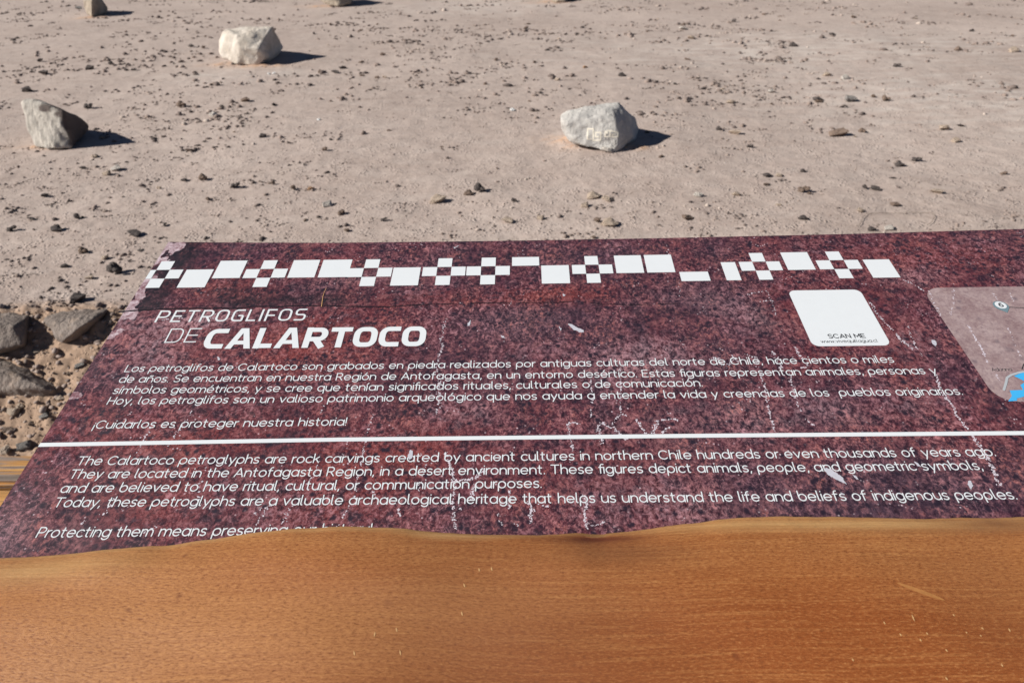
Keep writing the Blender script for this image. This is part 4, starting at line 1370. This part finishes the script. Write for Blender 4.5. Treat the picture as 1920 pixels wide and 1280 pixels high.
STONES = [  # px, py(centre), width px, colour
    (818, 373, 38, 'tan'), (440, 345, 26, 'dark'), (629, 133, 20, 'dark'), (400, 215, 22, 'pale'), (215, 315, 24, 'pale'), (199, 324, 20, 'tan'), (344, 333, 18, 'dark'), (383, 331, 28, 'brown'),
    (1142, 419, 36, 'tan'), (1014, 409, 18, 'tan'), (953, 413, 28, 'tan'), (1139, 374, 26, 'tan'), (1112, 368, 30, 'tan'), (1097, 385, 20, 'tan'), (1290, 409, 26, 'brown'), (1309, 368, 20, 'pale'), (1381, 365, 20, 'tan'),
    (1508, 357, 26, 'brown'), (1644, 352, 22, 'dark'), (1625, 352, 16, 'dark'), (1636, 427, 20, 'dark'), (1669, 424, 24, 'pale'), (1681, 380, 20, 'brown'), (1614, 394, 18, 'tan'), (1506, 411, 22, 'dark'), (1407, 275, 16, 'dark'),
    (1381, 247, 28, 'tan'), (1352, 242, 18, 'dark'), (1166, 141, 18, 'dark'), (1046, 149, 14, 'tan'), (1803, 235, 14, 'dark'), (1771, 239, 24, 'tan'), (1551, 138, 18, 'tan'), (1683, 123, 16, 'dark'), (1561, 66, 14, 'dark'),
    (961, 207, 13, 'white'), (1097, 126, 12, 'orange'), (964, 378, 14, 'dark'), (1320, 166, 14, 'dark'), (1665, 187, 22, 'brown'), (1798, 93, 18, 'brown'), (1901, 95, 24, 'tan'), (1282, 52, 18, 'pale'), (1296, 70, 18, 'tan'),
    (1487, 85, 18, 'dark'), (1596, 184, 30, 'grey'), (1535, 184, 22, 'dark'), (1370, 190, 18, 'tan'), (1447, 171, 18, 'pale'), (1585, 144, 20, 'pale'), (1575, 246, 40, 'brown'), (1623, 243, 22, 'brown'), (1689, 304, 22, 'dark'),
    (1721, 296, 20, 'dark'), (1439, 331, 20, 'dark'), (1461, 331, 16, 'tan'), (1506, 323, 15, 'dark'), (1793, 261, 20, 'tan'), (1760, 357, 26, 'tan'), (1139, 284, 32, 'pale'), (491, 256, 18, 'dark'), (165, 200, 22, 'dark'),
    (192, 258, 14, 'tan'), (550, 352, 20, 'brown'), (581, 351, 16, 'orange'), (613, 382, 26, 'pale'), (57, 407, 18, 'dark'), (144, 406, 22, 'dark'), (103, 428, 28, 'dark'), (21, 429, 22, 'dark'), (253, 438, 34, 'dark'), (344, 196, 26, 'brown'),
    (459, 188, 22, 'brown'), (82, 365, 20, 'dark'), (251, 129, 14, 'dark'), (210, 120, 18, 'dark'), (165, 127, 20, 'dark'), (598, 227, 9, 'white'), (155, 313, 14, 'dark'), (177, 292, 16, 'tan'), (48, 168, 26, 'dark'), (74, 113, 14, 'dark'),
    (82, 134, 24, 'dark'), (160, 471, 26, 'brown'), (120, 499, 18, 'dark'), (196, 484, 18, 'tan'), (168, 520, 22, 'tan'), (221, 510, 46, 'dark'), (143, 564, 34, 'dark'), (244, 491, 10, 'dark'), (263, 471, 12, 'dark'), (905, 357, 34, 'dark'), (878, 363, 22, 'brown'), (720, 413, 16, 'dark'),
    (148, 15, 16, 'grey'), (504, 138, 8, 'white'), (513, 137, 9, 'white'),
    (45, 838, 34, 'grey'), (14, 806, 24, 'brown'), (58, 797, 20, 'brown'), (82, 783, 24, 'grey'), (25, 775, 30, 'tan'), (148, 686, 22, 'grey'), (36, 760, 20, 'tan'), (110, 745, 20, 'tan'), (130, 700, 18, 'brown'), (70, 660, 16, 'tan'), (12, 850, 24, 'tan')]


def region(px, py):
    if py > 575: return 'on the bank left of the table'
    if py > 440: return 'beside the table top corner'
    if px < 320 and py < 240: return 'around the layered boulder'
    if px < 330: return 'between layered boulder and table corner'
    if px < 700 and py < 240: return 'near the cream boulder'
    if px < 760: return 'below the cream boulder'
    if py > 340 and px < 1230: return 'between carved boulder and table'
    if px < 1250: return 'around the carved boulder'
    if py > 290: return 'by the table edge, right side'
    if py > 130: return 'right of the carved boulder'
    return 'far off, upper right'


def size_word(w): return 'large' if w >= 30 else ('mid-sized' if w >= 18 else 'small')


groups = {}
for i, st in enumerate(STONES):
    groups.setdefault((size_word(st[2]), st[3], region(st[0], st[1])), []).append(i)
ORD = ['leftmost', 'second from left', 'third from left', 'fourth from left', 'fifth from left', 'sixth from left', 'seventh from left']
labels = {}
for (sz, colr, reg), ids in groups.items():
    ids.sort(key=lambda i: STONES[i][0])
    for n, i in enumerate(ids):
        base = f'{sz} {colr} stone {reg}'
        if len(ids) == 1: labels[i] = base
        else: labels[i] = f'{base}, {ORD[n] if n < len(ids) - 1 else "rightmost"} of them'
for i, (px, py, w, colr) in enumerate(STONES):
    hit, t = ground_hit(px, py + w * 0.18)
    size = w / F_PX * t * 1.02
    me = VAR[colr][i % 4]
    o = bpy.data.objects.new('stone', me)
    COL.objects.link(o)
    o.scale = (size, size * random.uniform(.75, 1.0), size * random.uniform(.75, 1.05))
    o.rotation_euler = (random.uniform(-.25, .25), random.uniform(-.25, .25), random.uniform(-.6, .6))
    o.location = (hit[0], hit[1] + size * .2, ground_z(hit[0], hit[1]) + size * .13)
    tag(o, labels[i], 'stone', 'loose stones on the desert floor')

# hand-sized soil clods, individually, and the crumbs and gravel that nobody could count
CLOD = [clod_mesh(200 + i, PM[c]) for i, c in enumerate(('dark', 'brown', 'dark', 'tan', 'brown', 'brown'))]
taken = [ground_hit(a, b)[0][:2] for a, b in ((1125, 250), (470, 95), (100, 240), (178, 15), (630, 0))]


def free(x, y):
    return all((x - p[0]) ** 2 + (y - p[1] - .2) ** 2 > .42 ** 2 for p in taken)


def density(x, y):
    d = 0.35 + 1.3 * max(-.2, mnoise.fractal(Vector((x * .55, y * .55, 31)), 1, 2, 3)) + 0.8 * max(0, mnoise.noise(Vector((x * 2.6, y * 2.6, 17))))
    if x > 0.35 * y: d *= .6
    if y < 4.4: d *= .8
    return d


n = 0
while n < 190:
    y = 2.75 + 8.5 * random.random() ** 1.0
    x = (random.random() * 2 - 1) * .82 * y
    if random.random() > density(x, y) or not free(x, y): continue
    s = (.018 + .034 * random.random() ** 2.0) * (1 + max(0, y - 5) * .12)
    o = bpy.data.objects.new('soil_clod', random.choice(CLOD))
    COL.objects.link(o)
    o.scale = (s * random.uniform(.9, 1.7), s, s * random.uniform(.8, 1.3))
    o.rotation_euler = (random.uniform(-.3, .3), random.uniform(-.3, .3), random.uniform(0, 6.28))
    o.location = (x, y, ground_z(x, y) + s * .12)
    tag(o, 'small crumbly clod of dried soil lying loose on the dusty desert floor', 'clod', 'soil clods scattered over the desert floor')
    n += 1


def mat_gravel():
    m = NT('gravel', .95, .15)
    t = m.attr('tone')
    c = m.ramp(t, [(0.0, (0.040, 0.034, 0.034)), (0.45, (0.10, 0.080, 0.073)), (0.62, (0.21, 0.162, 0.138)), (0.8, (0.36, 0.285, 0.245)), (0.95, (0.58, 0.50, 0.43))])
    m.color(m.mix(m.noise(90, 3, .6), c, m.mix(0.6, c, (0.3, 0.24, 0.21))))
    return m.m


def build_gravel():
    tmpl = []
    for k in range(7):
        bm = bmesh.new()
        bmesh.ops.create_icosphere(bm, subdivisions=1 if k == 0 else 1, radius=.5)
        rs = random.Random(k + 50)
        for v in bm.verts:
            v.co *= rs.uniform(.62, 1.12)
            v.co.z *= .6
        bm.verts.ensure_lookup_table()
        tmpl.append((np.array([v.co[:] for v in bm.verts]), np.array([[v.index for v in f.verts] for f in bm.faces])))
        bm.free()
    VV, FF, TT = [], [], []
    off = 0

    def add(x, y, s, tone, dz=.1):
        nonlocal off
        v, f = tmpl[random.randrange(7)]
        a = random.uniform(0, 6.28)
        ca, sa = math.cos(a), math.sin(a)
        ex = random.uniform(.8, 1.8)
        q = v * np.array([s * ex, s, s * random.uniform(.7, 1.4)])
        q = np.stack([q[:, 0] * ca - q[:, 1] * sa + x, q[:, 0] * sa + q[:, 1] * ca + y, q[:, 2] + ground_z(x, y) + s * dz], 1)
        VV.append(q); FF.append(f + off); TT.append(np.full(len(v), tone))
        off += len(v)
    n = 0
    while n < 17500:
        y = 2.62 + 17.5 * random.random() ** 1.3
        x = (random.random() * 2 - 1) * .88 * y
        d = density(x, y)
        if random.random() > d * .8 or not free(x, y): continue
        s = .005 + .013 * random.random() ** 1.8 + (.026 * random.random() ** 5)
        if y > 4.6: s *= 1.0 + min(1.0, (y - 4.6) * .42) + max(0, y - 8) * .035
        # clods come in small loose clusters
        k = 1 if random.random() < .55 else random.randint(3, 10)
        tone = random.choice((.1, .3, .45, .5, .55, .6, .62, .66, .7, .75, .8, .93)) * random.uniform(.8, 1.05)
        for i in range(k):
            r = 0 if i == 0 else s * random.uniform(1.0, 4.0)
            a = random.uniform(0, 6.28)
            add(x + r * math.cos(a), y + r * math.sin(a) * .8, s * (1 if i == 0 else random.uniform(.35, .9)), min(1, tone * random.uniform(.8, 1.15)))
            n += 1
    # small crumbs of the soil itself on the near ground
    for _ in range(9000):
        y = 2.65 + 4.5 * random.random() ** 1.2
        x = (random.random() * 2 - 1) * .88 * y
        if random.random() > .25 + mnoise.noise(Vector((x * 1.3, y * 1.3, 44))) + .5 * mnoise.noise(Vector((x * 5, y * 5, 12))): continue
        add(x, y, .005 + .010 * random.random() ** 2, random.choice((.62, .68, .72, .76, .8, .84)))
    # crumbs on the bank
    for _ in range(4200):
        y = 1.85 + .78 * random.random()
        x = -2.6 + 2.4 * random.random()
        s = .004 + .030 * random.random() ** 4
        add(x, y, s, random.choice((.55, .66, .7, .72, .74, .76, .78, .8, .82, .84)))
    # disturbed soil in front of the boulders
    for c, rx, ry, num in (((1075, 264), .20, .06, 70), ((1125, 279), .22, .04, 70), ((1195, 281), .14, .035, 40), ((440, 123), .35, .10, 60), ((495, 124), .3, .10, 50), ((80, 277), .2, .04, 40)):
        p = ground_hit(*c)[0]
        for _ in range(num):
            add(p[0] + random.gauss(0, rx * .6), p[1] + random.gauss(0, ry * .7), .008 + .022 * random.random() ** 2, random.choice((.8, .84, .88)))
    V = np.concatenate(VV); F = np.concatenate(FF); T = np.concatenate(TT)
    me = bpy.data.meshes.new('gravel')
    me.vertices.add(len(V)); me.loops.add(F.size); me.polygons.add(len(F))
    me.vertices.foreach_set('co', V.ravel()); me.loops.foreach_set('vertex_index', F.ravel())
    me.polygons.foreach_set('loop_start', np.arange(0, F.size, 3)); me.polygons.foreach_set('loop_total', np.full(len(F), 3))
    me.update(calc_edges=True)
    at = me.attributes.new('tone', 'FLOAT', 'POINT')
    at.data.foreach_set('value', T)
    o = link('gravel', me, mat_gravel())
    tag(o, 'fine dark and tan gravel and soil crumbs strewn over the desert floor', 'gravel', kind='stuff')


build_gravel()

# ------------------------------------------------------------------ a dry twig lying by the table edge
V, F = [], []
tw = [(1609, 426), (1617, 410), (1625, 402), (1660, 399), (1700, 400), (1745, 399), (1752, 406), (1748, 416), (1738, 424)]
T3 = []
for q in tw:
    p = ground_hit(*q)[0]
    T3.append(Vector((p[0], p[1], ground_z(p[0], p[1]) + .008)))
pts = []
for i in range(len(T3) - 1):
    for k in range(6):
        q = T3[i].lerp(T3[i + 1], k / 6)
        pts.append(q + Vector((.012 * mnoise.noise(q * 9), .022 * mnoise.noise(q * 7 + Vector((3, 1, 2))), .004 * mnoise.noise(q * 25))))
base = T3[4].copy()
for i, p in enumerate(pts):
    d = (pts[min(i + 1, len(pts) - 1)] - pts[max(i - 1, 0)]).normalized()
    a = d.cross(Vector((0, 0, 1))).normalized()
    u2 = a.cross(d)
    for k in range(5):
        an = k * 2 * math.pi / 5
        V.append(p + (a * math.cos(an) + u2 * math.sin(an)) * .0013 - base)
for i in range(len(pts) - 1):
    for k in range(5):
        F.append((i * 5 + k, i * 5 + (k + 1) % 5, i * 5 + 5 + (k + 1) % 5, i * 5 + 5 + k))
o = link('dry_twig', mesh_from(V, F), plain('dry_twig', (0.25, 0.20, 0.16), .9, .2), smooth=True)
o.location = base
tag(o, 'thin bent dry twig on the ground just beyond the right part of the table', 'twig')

::::

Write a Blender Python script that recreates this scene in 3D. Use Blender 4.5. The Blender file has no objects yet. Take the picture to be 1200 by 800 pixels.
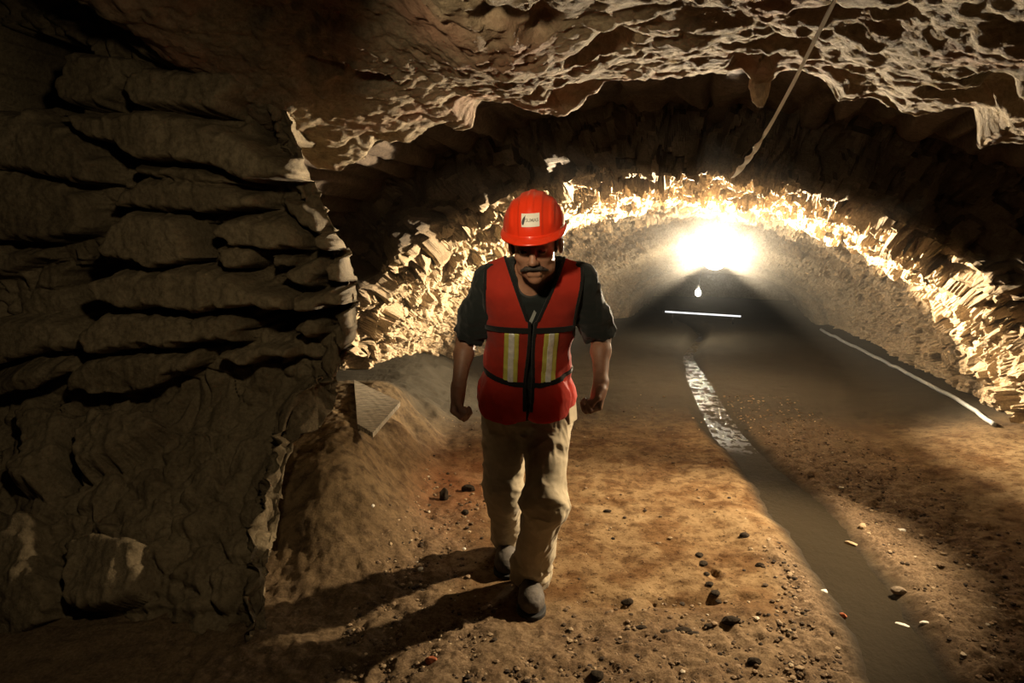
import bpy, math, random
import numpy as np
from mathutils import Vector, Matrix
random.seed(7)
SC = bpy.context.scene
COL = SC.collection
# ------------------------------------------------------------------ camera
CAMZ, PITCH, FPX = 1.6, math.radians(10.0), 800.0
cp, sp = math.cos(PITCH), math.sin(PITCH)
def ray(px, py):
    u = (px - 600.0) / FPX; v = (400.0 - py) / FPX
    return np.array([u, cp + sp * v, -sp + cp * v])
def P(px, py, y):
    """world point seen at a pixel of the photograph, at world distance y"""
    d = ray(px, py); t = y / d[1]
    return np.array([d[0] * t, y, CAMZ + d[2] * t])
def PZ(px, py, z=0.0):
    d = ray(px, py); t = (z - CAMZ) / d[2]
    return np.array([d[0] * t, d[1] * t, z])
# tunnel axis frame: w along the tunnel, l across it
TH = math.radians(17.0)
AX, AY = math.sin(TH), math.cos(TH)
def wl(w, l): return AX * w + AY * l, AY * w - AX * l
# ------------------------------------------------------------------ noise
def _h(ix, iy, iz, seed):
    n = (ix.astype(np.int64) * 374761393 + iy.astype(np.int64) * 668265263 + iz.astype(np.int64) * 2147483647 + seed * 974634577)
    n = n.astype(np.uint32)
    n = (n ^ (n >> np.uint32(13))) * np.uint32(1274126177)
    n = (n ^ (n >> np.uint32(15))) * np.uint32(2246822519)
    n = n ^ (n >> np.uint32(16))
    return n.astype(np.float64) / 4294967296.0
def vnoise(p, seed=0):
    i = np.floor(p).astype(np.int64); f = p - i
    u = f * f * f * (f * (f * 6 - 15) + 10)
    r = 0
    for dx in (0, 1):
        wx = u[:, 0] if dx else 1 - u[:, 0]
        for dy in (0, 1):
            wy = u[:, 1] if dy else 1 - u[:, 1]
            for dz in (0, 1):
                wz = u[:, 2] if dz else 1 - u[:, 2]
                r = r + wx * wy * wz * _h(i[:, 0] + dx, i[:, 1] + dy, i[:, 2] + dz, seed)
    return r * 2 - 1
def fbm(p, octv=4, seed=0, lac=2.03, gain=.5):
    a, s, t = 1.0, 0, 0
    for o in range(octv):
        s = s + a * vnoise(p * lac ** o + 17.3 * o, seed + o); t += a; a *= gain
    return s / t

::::

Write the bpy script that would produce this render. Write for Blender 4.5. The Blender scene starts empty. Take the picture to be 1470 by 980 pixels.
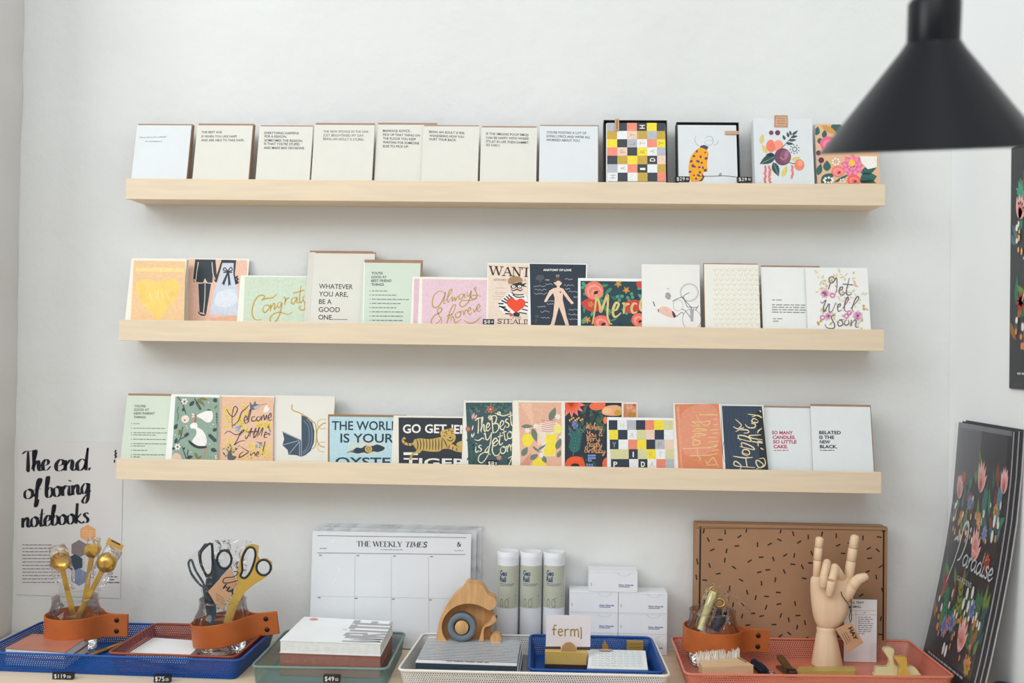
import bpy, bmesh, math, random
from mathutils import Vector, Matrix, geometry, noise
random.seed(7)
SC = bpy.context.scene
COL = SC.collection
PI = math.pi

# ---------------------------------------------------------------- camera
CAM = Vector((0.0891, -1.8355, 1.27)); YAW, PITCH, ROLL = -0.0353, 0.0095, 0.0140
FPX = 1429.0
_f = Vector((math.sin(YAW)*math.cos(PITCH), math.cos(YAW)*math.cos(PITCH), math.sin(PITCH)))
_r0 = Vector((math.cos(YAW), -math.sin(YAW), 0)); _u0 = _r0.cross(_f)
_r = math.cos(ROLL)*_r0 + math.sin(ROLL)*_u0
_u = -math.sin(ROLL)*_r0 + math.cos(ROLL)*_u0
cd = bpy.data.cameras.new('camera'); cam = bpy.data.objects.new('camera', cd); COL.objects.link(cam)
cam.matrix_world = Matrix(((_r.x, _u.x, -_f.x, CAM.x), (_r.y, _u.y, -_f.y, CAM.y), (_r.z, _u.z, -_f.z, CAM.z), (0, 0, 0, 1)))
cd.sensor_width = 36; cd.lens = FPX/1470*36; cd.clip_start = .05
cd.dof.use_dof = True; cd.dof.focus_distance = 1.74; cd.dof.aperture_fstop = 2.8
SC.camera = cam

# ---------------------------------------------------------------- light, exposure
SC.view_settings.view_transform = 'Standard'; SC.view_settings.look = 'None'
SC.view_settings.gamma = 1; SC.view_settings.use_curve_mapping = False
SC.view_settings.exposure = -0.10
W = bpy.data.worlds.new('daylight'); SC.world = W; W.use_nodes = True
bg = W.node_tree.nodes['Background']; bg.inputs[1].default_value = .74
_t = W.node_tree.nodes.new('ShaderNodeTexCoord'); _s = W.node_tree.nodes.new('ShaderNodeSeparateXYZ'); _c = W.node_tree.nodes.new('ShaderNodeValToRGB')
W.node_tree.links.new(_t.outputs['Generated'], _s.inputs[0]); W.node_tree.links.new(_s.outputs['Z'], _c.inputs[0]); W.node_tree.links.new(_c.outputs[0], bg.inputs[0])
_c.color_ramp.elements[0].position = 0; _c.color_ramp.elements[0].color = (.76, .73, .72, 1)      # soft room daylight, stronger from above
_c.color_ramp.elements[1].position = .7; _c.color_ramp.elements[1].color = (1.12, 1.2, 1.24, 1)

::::

*Exercise details:* Identify the lines in the records above that contain the word "Write", then state how many there are and nothing more.

*Response to this task:* 3